Yes I’ve shed my blood, I’m wounded now, do not grieve I pray
But to tell the truth, dear mother, both my legs are shot away. . . .
Yet I’ve arms to clasp you round mother, and a heart to love you still
So we’ll be content and thankful and resigned to heaven’s will.

The War Is Over, Darling Kate

The composer of this song, M.B. Ladd, also wrote at least two popular laments to the slain President Lincoln, “We Mourn Our Fallen Chieftain” and “Lincoln’s Dying Refrain.” He’s credit with both the music and lyrics to this song about a wounded veteran’s joyous reunion with his beloved:

I know that you’ll be proud of me, though I must wear an empty sleeve
They told me that you wept to see the list of wounded and did grieve.
The war is over, darling Kate, and I am coming back to thee
Our country now is free and great, and thou art constant love to me.

Goodbye, Old Arm

Finally—and not to be confused with “Old Arm, Goodbye” above—we have two songs with this title. The first is credited to William Henry Hayward, an officer of the 1st Ohio Volunteers and later the 150th Ohio Volunteer Infantry. Hayward composed a few other patriotic songs, including “Hurrah for the Dear Old Flag.” In his version of “Goodbye Old Arm,” the amputee soldier sings:

Although I am an invalid and cannot load my gun
Still I can fight the Traitors and from them, never run.
With only one arm left for I ever scorn to brag
I will battle for our Union and our Nation’s Starry Flag.

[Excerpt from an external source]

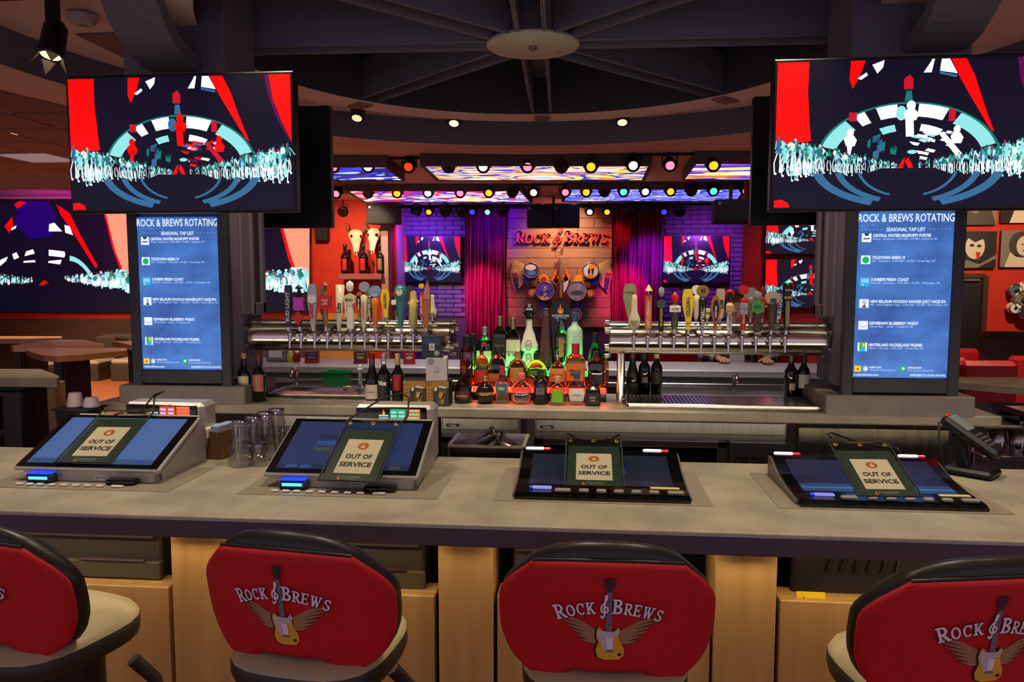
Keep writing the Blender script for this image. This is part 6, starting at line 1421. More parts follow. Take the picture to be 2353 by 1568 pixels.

The other “Goodbye Old Arm” in the catalog was composed by Phillip Phillips, a New York evangelist who became world famous as “The Singing Pilgrim.” The lyrics are credited to “Blind Poetess.” Here’s the chorus:

Goodbye old arm, that strong right arm twas once my pride to wield
Twill never bear the sword again my country’s flag to shield
O native land, O hallowed soil the birthplace of the free!
Had I a dozen arms like this I’d lose them all for thee.